National Transportation Safety Board The National Transportation Safety Board (Safety Board) is an independent Federal agency charged by Congress with investigating transportation accidents, determining their probable cause, and making recommendations to prevent similar accidents from occurring. We are providing the following information to urge you to take action on the safety recommendations in this letter. The Safety Board is vitally interested in these recommendations because they are designed to prevent accidents and save lives. The recommendations address the issue of preventive maintenance on tour boats operated by private contractors in various parts of the national park system. The recommendations derive from the Safety Board’s investigation of the sinking of the small passenger vessel Panther in the Gulf Coast area of Everglades National Park, Florida, on December 30, 2002, and are consistent with the evidence we found and the analysis we performed.1 The Panther was operated as a tour boat by Everglades National Park Boat Tours, which had been a concessionaire of the National Park Service for 40 years. The company offered tours of the Ten Thousand Islands area of Everglades National Park, operating from the National Park Service visitor center in Everglades City. As a result of its investigation, the Safety Board determined that the probable cause of the Panther’s sinking was flooding through a hull breach, which resulted from an earlier grounding andwhich Everglades National Park Boat Tours neglected to address, instead choosing to operate the vessel with a known failure of watertight integrity and inappropriately relying on the bilge pumps to keep the vessel afloat, thus continually putting its passengers at risk.
The Safety Board’s investigation of the Panther accident indicated serious deficiencies in the vessel’s maintenance. The investigation revealed interior wood rot and raised questions about whether the starboard bilge pump and the high-level bilge alarm were operating at the time of the accident, in addition to uncovering the hull damage that allowed the vessel to flood and ultimately sink. A maintenance and repair program should include, among other things, actions a company should take if flooding is indicated. Two separate incidents in December 2002 indicated that the Panther was flooding. The maintenance procedures after those incidents centered on bilge pump repair and not on finding and eliminating the source of the flooding. The Safety Board concluded that if Everglades National Boat Tours had had a comprehensive maintenance and repair program in place, the Panther would have been taken out of the water (drydocked) after its earlier grounding and thoroughly examined, the hull breach would have been discovered and repaired, and the accident would have been avoided.

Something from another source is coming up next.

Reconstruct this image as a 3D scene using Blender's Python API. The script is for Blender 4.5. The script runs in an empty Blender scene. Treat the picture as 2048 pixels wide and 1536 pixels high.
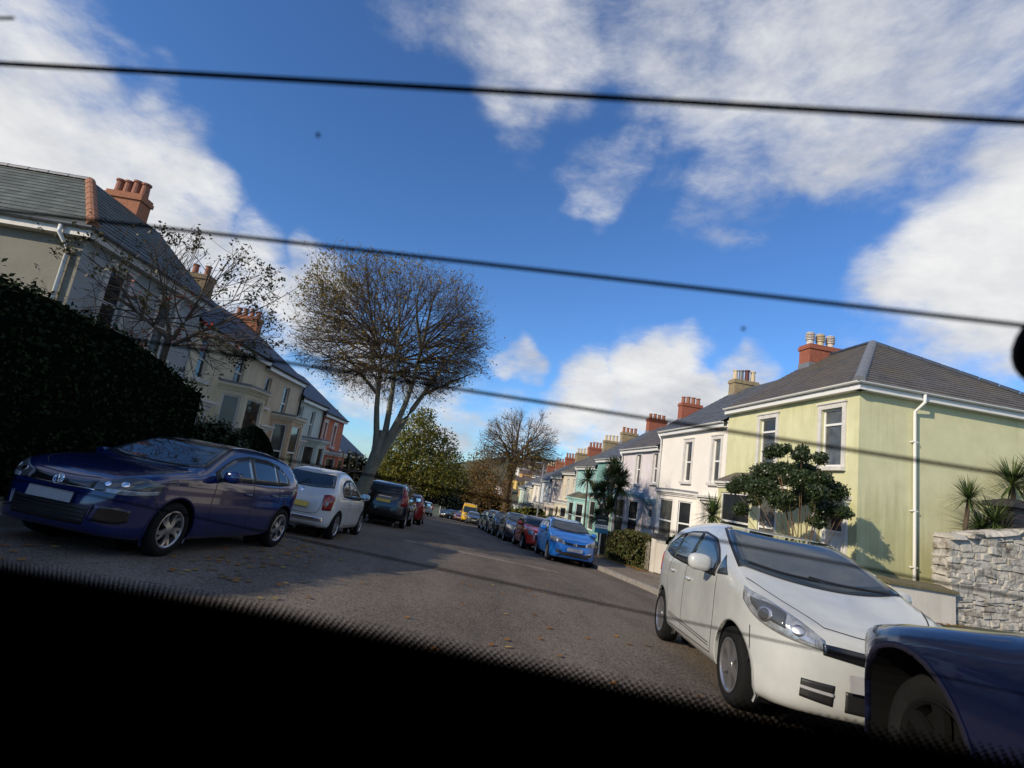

At the time of the accident, the National Park Service did not require Everglades National Park Boat Tours or any other of its tour boat concessionaires2 to demonstrate that they had, and followed, a comprehensive maintenance and repair program for their vessels. After the accident, the National Park Service inserted a provision in its request for proposals for the Gulf Coast tour boat concession at Everglades National Park, stipulating that the successful bidder would have to implement a computerized preventive maintenance program to track and schedule maintenance items. Bidders were also asked about their experience in operating effective preventive maintenance programs for their vessels, and how they proposed to ensure that their operations would be conducted safely.
In the Safety Board’s opinion, if that action were extended to all tour boat concessions in the national park system, it would increase the safety of passenger vessels operating from National Park Service facilities. The National Transportation Safety Board, therefore, makes the following safety recommendation to the National Park Service:
Require that concessionaire companies operating passenger vessels in your jurisdictions develop and implement a preventive maintenance program for all systems affecting the safe operation of their vessels, including the hull and mechanical and electrical systems. (M-04-01)
The National Park Service needs to ensure that such preventive maintenance programs adequately provide for public safety. The National Transportation Safety Board, therefore, makes a further safety recommendation to the National Park Service:
Establish oversight procedures to verify, on a regular basis, that concessionaires who operate passenger vessels in the national park system have adequate preventive maintenance and safety programs. (M-04-02)
We urge you to take action on the safety recommendations in this letter. The Safety Board would appreciate a response from you within 90 days addressing the actions you have taken or intend to take to implement our recommendations. Please refer to Safety Recommendations M-04-01 and M-04-02 in your reply. If you need additional information, you may call (202) 314-6177.
Chairman ENGLEMAN CONNERS, Vice Chairman ROSENKER, and Members CARMODY and HEALING concurred in this recommendation. Member GOGLIA did not participate.